Elberton Republican Rob Leverett, chair of the House Reapportionment and Redistricting Committee, accused Democrats of misconstruing Jones’s language.

He suggested that Jones was specifically talking about Black residents, not all minority residents, when referring to minority opportunity districts.

“That is not a legally defined term. The term gets used loosely in different contexts,” Leverette said. “In the context of this case, the minority that was being discussed whose rights were trying to be vindicated were Black voters.”

Leverette continued: “He is writing in the context of a case in which the only claims have involved Black voters. They didn’t involve other minorities and they didn’t involve this somewhat novel and largely rejected theory that you can take different people from different minorities and add them up to get above 50% in a potential proposed district.”
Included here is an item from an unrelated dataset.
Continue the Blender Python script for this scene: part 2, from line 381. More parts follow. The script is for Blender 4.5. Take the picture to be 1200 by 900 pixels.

Bishop Reginald T. Jackson of the Sixth Episcopal District of the African Methodist Episcopal Church (AME), which is part of the lawsuit challenging the state’s district maps, is calling on Kemp to reject what he called are “biased maps.”

“We oppose these partisan attempts not only because it was approved on a party-line vote, but because the substance continues to deliberately minimize and negate the voting strength of Black voters in Georgia,” Jackson said. “If (Kemp) does not get involved, he will be making an unneeded and hurtful statement that White voters are more important than Black voters.

Jones also ordered Georgia lawmakers to add two additional majority-Black Senate districts in south-metro Atlanta, and five majority Black House districts, most of them in metro Atlanta.

Like the congressional map, critics accused Republicans of partisan gerrymandering, a practice that is not illegal but often denounced.

Critics say the Senate proposal unnecessarily shifts District 6 — held by Democrat Jason Esteves of Atlanta — and District 42 — held by Democrat Sen. Elena Parent into majority Black areas. The districts are currently in majority white Democrat areas. Republicans maintain its 33-23 majority under the proposal.

The House proposal pairs three sets of Democrats into the same district and one pair of Republicans. House Republicans currently have a 102-78 majority over Democrats.

According to. a Dec. 6 order from Jones, plaintiffs in the lawsuit challenging the maps have until noon Dec. 12 to file any objections to the new proposals, with defendants allowed to file a response before Dec. 19. A hearing is scheduled for Dec. 20 at 9 a.m. in courtroom 1907 of the Richard B. Russell Federal Building and United States Courthouse.